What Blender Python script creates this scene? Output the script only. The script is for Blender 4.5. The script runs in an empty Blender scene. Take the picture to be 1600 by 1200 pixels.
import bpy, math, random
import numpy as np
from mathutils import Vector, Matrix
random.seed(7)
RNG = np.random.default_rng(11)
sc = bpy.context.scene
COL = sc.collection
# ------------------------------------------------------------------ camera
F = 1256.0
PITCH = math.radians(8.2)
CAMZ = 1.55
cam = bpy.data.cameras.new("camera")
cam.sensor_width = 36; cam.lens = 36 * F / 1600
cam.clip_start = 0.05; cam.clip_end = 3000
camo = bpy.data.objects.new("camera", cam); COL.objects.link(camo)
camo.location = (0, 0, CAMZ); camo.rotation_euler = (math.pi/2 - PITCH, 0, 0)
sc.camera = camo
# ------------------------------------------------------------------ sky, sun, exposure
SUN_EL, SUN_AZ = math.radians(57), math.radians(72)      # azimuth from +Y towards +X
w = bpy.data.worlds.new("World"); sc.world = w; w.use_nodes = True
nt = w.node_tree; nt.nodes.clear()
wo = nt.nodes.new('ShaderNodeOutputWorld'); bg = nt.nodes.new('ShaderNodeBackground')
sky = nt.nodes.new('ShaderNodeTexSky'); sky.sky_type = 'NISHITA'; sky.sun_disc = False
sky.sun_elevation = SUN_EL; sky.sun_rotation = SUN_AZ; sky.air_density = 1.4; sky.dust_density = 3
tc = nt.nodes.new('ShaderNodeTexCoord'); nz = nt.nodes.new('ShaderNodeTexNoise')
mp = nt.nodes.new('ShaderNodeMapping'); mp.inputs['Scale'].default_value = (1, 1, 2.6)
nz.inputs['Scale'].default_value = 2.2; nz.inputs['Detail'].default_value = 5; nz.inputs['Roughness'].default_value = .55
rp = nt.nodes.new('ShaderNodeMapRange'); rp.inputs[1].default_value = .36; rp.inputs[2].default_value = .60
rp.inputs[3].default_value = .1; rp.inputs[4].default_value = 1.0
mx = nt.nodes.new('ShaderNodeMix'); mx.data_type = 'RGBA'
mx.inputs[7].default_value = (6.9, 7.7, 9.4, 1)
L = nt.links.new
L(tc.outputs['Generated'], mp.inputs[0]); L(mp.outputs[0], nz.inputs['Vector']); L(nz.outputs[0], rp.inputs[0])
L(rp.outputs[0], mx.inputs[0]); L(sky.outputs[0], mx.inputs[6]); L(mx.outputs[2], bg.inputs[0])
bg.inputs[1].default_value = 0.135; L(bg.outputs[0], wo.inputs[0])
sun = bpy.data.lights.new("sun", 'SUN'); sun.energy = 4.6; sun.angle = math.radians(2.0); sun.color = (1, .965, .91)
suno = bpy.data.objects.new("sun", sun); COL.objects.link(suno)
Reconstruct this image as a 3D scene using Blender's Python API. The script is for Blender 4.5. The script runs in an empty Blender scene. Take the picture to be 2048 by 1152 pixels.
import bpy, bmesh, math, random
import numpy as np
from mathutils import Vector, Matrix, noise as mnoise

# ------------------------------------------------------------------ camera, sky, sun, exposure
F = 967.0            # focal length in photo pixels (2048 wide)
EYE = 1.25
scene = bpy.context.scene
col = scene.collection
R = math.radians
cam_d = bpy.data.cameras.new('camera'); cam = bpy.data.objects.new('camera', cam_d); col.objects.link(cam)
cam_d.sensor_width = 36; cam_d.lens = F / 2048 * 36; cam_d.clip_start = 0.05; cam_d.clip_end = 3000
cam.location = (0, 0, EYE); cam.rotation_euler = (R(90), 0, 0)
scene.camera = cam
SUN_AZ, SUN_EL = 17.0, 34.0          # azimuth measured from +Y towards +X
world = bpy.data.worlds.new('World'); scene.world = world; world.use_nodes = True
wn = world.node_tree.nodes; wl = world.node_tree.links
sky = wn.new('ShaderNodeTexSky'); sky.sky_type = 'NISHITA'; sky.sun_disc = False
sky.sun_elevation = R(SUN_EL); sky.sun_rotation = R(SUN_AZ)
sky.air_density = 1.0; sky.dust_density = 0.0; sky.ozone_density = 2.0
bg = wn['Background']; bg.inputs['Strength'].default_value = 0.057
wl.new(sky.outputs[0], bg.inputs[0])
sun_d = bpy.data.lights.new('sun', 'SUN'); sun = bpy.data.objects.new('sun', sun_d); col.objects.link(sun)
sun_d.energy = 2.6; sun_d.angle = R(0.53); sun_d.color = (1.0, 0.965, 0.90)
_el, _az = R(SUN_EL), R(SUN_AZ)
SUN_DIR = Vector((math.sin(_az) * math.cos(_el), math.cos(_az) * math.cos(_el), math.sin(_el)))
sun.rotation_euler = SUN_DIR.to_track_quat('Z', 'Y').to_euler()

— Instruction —
Start at the line with "Reconstruct this image" and stop after the line with "from mathutils import Vector, Matrix, noise". Repeat exactly the lines in that range.

— Right answer —
Reconstruct this image as a 3D scene using Blender's Python API. The script is for Blender 4.5. The script runs in an empty Blender scene. Take the picture to be 2048 by 1152 pixels.
import bpy, bmesh, math, random
import numpy as np
from mathutils import Vector, Matrix, noise as mnoise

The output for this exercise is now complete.